Earlier this year, Irene Rosenfeld left no doubt as to what she would do with Kraft employees who stubbornly resisted a new set of values at the company.

You roll right over them, the chairman and CEO of the world's second largest food maker said.

That strategy might come from Rosenfeld's passion for roller-blading. But it may take more patience than force to persuade Cadbury management and investors to accept Kraft's cash and stock bid for the British confectioner, currently valued at about $16.1 billion.

Cadbury rejected the offer as undervaluing the firm and Chairman Roger Carr sent Rosenfeld a letter calling Kraft's business a low growth, conglomerate business model.

People familiar with the matter say that it is likely to be weeks, rather than days, before the next move is made in the Kraft courtship of Cadbury.

Kraft is talking to investors and banks to stitch together financing and support for a deal. But Cadbury CEO Todd Stitzer has remained aloof, saying this week he was confident of growth prospects beyond the end of a restructuring plan in 2011.

Kraft has said it will be disciplined in its campaign and people familiar with Rosenfeld believe she is unlikely to allow her ego to push her into overpaying for Cadbury.

That's not her approach, said Ken Harris at consultancy Cannondale Associates, which has worked with Kraft. I don't think people would necessarily categorize her as having a huge ego and would go that way.


One skill that could help Rosenfeld convince shareholders that the Kraft bid is a good one for Cadbury is her ability to sum up information in a compelling, digestible manner.

What I was always impressed with was how much information she could put into a five minute capsule, James Kilts, former president of Kraft USA, said.

Kilts, who would go on to run Gillette Co, was so impressed with a presentation Rosenfeld gave when she worked in research at General Foods and Kilts ran the Kool-Aid marketing team that he gave her a new job.

I immediately got her out of research and put her on the marketing team and promoted her to my group, Kilts said.

Kilts is a founding partner of Centerview Partners Management LLC, a private equity and financial advisory firm that is jointly representing Kraft in its pursuit of Cadbury.

Rosenfeld holds a doctoral degree in marketing and statistics from Cornell University and lists her childhood ambition as being President of the United States. She was steadily promoted as General Foods became part of Philip Morris Cos, which later combined it with another acquisition, Kraft.

Rosenfeld eventually led the integration of Nabisco into the Kraft business and was part of the team that led Kraft's initial public offering from Philip Morris -- now Altria Group Inc -- in 2001.


Rosenfeld was passed over as CEO of Kraft and eventually left in 2003, becoming head of PepsiCo Inc's
Frito-Lay snacks division, where she helped push growth of healthier products.

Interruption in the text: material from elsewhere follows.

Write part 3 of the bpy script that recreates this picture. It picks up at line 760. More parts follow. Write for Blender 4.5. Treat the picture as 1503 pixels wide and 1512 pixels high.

Meanwhile, Kraft suffered through slow sales growth and a series of restructurings that cut into profits.

In 2006, Rosenfeld was brought back as CEO and became chairman in 2007. In three years at the helm she has pushed more money into marketing and product development that have helped the company boost sales and recover some market share.

While Kraft has tried to focus on healthier foods, it has seen more success with indulgent foods like Oreo Cakesters.

Rosenfeld has a real understanding of what consumers say versus what they do, in trying to provide profitable products, Harris said.

Rosenfeld has also led Kraft through several acquisitions, such as the $7.82 billion purchase of Danone's cereal and biscuits business in 2007, as well as the divestiture of the Post Cereal business. In those deals, she earned a name for getting assets Kraft wanted at a reasonable price.

She is very determined, very energetic and I think that that ambition and that drive has been benefiting Kraft, Morningstar analyst Erin Swanson said.

The question now is if that energy and drive can wait for the right deal for Cadbury.